The subsistence fishermen and First Nations who eat fish caught downstream from sources of pollution have high blood concentrations of selenium, and in the communities nearest to the mines selenium is contaminating drinking water. In humans, chronic exposure to high selenium concentrations can cause nausea, fatigue, skin lesions, neurological disorders and intestinal problems. In other animals, high levels of the element have been shown to cause liver damage, paralysis, and even death.

Members of the Confederated Tribes of the Colville Reservation – which is comprised of 12 indigenous groups and located across the border in Washington State – brought a lawsuit against Teck in 2004 claiming the company had dumped 140,000 tons of slag directly into rivers adjacent to its Trail smelter between 1896 and 1995, polluting the surface water, ground water and sediment of the upper Columbia River and Lake Roosevelt with hazardous metals. The company has acknowledged in court that, between 1930 and 1995, the plant intentionally discharged nearly 10 million tons of slag and effluent directly into the Columbia River from its mining and fertiliser operations in Trail.

Vale

Address: Suite 1, 3rd Floor 11-12 St. James’s Square, London, SW1Y 4LB

Twitter: @valeglobal

Vale, formerly Companhia Vale do Rio Doce or CVRD, is a Brazilian multinational corporation engaged in metals and mining and one of the largest logistics operators in Brazil. In January 2012, Vale received the “people’s choice” Public Eye Award as the corporation with the most “contempt for the environment and human rights” in the world, mainly in relation to the Belo Monte Dam.

In 2019 the company made £6.25m in revenue, but it is so secretive that salaries of its executive board remain unknown.

Vale is being held responsible for the Brumadinho dam disaster.

Brumadinho dam disaster in Brazil

The Brumadinho dam disaster occurred on 25 January 2019 when a tailings dam owned by Vale at the Córrego do Feijão mine suffered a catastrophic failure. 270 people died as a result of the collapse, of whom 259 were officially confirmed dead in January 2019 and 11 others reported missing.

The dam failure released around 12 million cubic meters of mining waste that first hit the mine’s administrative area, where hundreds of the mine’s employees were having lunch, and the community “Vila Ferteco” before reaching the Paraopeba River, the region’s main river, which supplies water to one third of the Greater Belo Horizonte region. It is very likely the waste stream will also reach the São Francisco River which passes through five Brazilian states and the dams of two hydroelectric plants. The National Water Agency (ANA) stated that the tailings could pollute over 300 kilometres of river and affect the region’s whole ecosystem.

Evidence has been found that Vale officials knew Brumadinho’s dam was at risk since at least November 2017 and that the company had executives systematically hide evidence of safety concerns and retaliated against auditing firms that flagged problems.

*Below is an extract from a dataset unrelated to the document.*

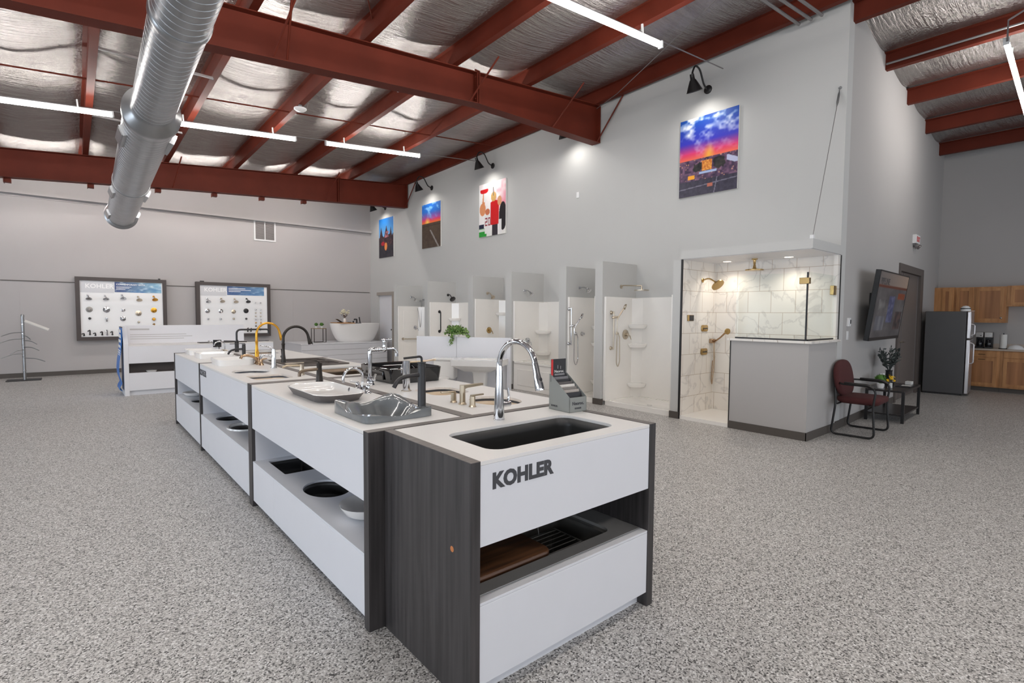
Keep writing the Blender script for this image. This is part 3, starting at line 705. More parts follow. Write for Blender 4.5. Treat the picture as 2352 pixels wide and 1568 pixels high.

One day after the failure, the Brazilian Institute of Environment and Renewable Natural Resources announced a £35.4 million fine on the Vale company. Brazilian judicial authorities froze £2.3 billion of Vale’s assets. In January 2020, Vale’s former chief executive, Fabio Schvartsman, and other senior officials of Vale and TÜV Süd, the German firm hired to assess the stability of its dams, were charged with homicide and environmental crimes as a result of the dam disaster. In April 2020, Vale’s safety inspectors refused to guarantee the stability of at least 18 of its dams and dikes in Brazil.